Now to how many of us does the close of that chapter apply? “Happy are you, O Israel; who is like unto you O people saved by the Lord, the shield of your help, and who is the sword of your excellency; and your enemies shall be found liars unto you:” yes; even if they can say some truth against you they shall be found liars, because the death of Christ, has taken away all sin has laid against you. The Christian is complete in Christ; and if you attempt to bring anything before God to the charge of that Christian, then that Christian will ultimately meet you by what he is in Christ; and you will look like a fool which your are now in the attempt, if you are attempting, any of you; you will say, Oh dear, what I said was true, but I see now the man is without fault after all. Ah, to be sure he is.
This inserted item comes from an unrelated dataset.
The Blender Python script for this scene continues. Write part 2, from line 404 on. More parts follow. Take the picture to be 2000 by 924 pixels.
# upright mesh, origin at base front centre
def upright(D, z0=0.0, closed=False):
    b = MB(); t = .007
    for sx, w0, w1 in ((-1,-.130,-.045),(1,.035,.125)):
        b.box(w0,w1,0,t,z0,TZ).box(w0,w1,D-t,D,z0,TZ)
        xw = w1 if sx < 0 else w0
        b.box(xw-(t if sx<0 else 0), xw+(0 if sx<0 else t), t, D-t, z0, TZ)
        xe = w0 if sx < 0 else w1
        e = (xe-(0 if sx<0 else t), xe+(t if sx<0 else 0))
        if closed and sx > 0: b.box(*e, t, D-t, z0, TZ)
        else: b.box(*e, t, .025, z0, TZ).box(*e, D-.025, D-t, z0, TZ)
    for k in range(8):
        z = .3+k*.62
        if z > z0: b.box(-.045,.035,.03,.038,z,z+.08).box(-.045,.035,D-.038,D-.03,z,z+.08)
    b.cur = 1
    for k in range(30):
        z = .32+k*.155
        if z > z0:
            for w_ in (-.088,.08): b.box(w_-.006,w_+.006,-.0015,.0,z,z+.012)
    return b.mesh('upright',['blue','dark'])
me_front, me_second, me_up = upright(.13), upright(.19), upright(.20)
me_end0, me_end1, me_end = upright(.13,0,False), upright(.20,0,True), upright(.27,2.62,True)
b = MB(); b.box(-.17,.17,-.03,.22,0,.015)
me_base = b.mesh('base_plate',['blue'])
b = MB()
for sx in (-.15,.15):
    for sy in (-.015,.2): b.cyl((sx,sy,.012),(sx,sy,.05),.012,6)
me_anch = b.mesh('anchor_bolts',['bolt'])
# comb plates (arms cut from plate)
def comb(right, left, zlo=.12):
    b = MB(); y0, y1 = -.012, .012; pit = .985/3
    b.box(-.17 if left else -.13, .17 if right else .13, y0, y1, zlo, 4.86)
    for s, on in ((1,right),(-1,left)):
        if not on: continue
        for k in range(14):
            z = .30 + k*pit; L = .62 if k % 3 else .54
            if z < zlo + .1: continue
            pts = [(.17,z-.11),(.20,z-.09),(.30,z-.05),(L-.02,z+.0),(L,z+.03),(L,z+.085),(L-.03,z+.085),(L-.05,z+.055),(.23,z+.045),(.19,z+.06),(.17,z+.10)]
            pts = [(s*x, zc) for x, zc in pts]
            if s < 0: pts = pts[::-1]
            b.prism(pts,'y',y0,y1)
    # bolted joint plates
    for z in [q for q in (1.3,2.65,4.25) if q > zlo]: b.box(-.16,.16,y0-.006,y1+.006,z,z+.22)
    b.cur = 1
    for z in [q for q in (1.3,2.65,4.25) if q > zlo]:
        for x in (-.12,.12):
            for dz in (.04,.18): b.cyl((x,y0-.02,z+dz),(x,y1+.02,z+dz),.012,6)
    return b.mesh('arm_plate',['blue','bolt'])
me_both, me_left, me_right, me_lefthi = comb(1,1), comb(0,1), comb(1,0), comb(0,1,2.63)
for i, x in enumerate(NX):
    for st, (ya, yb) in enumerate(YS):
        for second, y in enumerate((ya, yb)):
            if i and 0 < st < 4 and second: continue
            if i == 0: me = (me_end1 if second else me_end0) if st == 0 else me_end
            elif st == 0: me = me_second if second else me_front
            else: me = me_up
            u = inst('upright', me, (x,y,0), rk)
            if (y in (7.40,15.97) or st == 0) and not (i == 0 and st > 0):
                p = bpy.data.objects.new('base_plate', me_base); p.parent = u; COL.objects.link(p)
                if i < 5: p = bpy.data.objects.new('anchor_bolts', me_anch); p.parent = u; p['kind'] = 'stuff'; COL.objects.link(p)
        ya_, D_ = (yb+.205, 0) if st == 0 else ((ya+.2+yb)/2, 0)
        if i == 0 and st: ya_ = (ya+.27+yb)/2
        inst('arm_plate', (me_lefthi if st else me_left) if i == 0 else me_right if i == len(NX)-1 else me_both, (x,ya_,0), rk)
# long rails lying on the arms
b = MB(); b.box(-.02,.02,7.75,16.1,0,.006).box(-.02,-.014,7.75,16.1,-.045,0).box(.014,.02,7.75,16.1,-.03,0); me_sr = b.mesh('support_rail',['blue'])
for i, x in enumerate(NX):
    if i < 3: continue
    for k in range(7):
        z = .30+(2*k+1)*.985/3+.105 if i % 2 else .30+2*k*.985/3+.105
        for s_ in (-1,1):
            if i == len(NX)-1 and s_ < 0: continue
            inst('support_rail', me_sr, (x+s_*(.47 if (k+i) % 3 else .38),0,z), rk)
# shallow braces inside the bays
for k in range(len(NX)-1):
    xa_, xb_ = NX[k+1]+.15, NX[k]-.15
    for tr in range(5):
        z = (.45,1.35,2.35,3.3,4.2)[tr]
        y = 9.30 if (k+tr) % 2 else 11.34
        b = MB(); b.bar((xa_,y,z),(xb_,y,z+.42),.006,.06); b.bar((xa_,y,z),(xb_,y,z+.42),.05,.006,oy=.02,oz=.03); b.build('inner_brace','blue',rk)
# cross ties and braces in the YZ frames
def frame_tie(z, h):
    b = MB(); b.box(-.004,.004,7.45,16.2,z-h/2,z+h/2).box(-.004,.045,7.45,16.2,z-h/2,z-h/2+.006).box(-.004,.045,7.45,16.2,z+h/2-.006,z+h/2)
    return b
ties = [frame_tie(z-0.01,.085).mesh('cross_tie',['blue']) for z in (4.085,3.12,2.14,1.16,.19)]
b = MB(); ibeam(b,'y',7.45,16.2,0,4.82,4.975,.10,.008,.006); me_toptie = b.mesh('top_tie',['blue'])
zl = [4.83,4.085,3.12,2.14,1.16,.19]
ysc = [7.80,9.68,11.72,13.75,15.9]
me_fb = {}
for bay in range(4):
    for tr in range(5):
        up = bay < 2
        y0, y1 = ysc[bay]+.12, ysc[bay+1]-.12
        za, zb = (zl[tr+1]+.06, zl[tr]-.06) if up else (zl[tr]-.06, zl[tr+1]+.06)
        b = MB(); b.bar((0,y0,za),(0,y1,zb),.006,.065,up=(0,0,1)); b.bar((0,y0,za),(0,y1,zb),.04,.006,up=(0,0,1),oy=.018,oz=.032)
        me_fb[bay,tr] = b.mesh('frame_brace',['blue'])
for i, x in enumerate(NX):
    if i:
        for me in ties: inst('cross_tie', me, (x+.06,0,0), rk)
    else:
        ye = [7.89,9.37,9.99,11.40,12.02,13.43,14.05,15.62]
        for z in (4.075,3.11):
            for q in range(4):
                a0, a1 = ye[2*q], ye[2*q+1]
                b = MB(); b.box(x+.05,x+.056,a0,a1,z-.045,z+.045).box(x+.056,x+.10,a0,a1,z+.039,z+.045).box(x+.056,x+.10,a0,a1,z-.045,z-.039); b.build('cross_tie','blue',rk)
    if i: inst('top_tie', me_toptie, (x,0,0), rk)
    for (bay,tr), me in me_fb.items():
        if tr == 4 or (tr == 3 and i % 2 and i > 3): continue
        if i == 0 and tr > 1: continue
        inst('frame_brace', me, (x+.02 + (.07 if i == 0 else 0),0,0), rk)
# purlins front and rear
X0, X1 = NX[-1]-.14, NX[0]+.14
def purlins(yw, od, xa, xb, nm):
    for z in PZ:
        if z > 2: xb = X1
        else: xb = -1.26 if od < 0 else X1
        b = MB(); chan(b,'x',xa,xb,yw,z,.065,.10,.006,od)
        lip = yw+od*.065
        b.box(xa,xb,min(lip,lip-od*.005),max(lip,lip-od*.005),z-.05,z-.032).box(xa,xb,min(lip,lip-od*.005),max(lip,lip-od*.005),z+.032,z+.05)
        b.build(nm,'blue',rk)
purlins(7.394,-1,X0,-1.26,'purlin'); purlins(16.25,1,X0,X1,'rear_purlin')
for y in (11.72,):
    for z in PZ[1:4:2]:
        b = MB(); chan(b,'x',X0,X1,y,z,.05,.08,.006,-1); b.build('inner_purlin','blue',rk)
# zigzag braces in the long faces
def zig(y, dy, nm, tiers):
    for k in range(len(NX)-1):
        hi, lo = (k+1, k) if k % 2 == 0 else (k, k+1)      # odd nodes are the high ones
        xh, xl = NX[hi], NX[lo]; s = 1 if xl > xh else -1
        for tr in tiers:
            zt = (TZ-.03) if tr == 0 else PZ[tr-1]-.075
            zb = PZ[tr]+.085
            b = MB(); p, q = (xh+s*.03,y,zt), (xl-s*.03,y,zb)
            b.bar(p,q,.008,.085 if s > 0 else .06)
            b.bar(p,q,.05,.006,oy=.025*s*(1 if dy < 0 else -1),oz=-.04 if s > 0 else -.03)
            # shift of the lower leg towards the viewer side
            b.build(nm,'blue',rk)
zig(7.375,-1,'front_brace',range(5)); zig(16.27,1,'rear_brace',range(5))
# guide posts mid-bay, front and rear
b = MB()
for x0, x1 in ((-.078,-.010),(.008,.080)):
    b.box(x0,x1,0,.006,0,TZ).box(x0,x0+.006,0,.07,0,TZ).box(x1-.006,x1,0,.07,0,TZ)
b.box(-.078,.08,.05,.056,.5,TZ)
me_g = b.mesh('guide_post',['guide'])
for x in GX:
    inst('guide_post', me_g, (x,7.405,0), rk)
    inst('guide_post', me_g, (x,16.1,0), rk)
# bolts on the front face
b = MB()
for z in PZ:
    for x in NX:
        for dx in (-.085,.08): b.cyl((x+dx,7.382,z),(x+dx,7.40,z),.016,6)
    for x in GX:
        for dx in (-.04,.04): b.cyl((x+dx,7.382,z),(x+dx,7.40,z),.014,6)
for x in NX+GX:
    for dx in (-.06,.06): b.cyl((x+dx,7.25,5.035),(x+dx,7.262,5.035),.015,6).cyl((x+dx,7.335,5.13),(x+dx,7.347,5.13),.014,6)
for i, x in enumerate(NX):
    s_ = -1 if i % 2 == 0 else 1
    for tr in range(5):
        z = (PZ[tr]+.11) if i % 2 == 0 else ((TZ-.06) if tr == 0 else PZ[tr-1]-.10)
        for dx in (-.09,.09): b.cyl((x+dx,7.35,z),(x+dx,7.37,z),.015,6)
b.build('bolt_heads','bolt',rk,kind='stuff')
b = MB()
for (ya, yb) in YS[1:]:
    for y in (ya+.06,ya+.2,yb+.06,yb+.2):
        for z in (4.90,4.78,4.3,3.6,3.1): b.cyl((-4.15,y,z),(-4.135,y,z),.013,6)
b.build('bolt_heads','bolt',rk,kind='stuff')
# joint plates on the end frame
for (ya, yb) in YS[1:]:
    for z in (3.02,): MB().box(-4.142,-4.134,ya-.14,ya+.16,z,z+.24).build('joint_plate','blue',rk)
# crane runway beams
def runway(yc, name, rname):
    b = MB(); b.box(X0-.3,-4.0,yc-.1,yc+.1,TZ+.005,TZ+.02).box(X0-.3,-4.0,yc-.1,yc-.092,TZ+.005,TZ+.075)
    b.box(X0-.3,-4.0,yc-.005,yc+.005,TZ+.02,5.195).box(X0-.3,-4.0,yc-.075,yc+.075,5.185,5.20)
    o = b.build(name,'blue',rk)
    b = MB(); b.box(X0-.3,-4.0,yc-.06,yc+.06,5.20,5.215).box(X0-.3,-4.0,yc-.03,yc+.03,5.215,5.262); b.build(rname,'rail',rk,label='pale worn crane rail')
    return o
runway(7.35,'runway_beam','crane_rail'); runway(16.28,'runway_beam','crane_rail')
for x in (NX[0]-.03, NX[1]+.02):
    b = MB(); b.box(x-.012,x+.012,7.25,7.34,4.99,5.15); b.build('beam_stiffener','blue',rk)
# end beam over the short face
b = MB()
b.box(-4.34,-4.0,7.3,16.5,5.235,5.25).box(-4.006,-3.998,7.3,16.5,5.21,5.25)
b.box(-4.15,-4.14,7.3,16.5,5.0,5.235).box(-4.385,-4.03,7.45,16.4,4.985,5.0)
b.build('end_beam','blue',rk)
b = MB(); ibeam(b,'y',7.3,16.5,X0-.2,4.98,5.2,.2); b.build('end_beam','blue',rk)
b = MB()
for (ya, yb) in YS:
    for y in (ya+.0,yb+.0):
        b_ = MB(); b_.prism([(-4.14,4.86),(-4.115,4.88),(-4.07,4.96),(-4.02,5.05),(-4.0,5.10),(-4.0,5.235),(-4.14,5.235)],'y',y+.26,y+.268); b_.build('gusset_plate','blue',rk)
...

Well but he had faults down there in the old Adam. And had not you any? You just mind your own business, you will have quite enough to do, I am sure. But to the believer he says: “Your enemies shall be found liars unto you; and you shall tread upon their high places; because your standing shall be higher than theirs; your high places can never sink, but their highest exaltations must come to nothing; the enemy must fall like lighting from heaven, but the church of God is founded upon the Rock, there she must eternally stand.